Работа была очень интересной. Иннокентий и Сирота дополняли друг друга, хотя порой у них были конфликты самолюбий… Роза Абрамовна все время говорила о мыслях, о содержании пьесы и ролей, а Иннокентий Михайлович — о чувствах, об эмоциях и о красках. Но они взвалили на себя невероятный груз. Надо было выбрать исполнителей из трех Федоров, из пяти Ирин, из трех Годуновых и т. д. Смоктуновский пытался доказать, что только такой демократической, студийной работой можно открыть лучших исполнителей. Но такое соревнование почему-то не вдохновляло актеров, а лишь расхолаживало. А представление Смоктуновского о роли царя Федора, которую он сам уже сыграл, скорее, сковывало актеров, а не раскрывало их индивидуальностей. Поэтому исполнители Федора или зажимались, или копировали Смоктуновского.

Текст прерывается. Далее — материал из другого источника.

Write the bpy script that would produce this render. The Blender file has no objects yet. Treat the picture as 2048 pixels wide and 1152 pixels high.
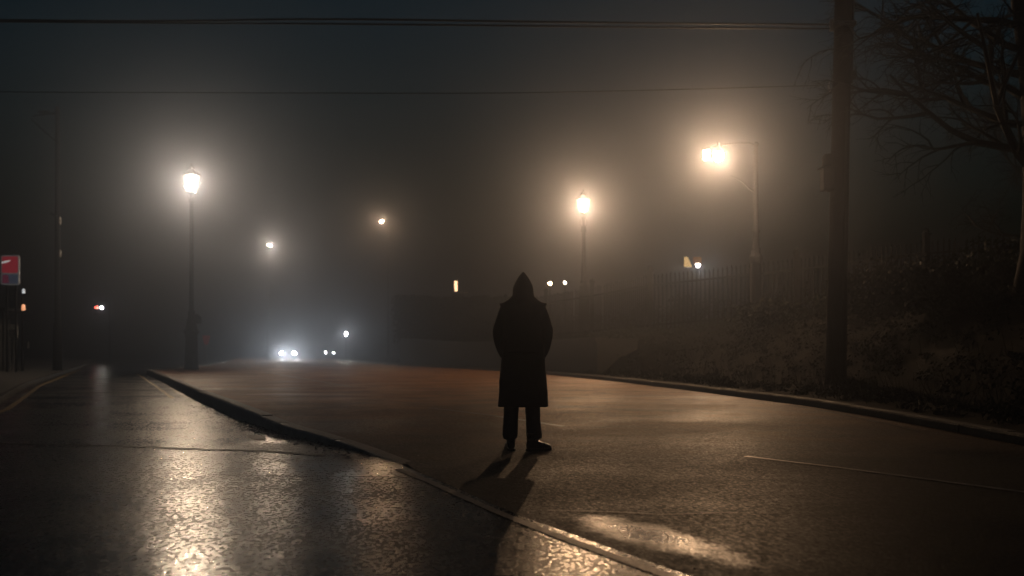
import bpy, bmesh, math, random
from mathutils import Vector, Matrix, noise as mnoise

# ------------------------------------------------------------------ camera, sky, exposure
scene = bpy.context.scene
C = scene.collection
PI = math.pi
FPX = 35.0 / 36.0 * 2048
HOR = 702.0
CAM_Z = 1.05
cd = bpy.data.cameras.new('camera'); cam = bpy.data.objects.new('camera', cd); C.objects.link(cam)
cam.location = (0, 0, CAM_Z); cam.rotation_euler = (math.radians(90), 0, 0)
cd.lens = 35; cd.sensor_width = 36; cd.shift_y = (HOR - 576) / 2048
cd.clip_end = 3000; cd.clip_start = 0.05
cd.dof.use_dof = True; cd.dof.focus_distance = 10.3; cd.dof.aperture_fstop = 1.6
scene.camera = cam

world = bpy.data.worlds.new('World'); scene.world = world; world.use_nodes = True
wn = world.node_tree.nodes; wl = world.node_tree.links
bg = wn['Background']
sky = wn.new('ShaderNodeTexSky'); sky.sky_type = 'NISHITA'; sky.sun_disc = False
sky.sun_elevation = math.radians(-0.5); sky.sun_rotation = math.radians(200)
tint = wn.new('ShaderNodeMixRGB'); tint.blend_type = 'MULTIPLY'; tint.inputs[0].default_value = 1; tint.inputs[2].default_value = (.22, .66, 1, 1)
wl.new(sky.outputs[0], tint.inputs[1]); wl.new(tint.outputs[0], bg.inputs[0]); bg.inputs[1].default_value = 0.065
SKY = bg

scene.view_settings.view_transform = 'Standard'; scene.view_settings.look = 'None'
scene.view_settings.exposure = 0; scene.view_settings.gamma = 1
cy = scene.cycles
cy.use_denoising = True
cy.max_bounces = 6; cy.diffuse_bounces = 2; cy.glossy_bounces = 2; cy.transmission_bounces = 2
cy.volume_bounces = 0; cy.transparent_max_bounces = 8
cy.sample_clamp_indirect = 4.0
cy.caustics_reflective = False; cy.caustics_refractive = False

HAZE = 0.025
LEFT_I, VIC_I, BRK_I, FAR_I, HEAD_I = 460, 410, 225, 1150, 460

# ------------------------------------------------------------------ small tools
def at(px, py, d):
    """where the thing seen at this spot of the photo stands, at distance d"""
    return Vector(((px - 1024) / FPX * d, d, CAM_Z + (HOR - py) / FPX * d))

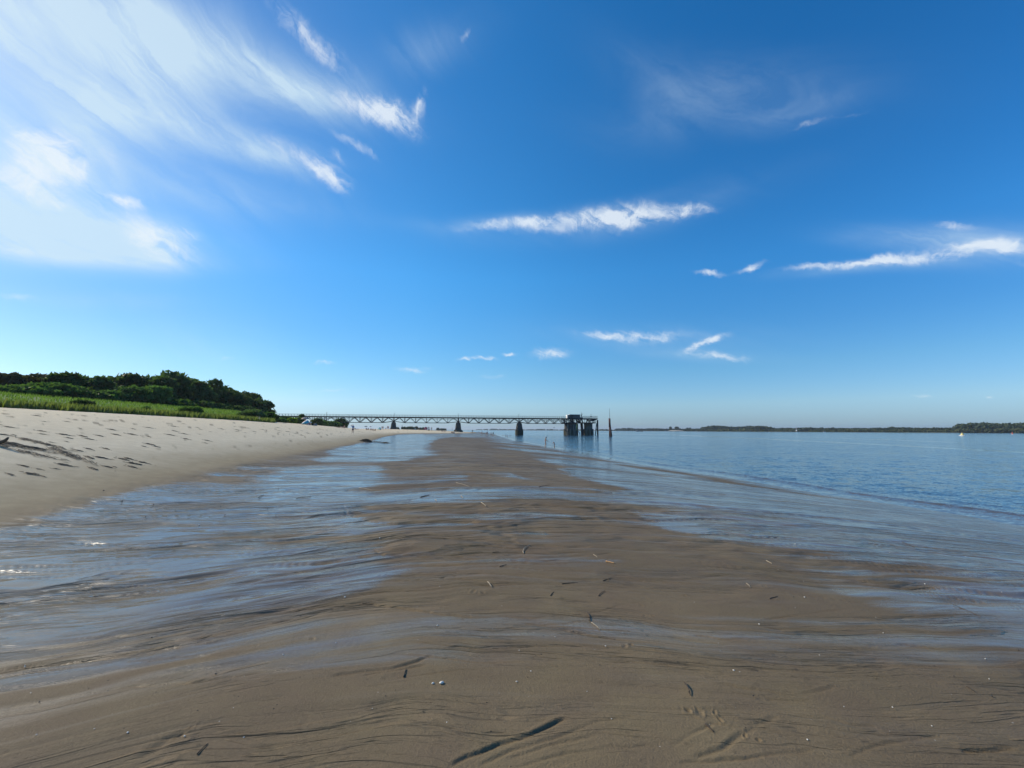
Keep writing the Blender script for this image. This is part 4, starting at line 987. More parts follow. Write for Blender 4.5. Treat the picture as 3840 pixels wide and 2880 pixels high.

Что касается меня, то я режиссурой не занимался. Был счастлив, что наконец идет работа, и хотел, конечно, сыграть любую роль в моей любимой пьесе. Я вел дневник репетиций — подробно записывал процесс работы. Однажды Смоктуновский мне сказал на репетиции: «Я бы тебя в театре нигде не занимал, а держал только за то, что у тебя рождаются гениальные идеи… Иногда ты говоришь глупости, но тут же вдруг такое скажешь, что думаешь, — откуда это у него?!» (Эту запись я нашел в своем дневнике репетиций от 16.1.81 г.)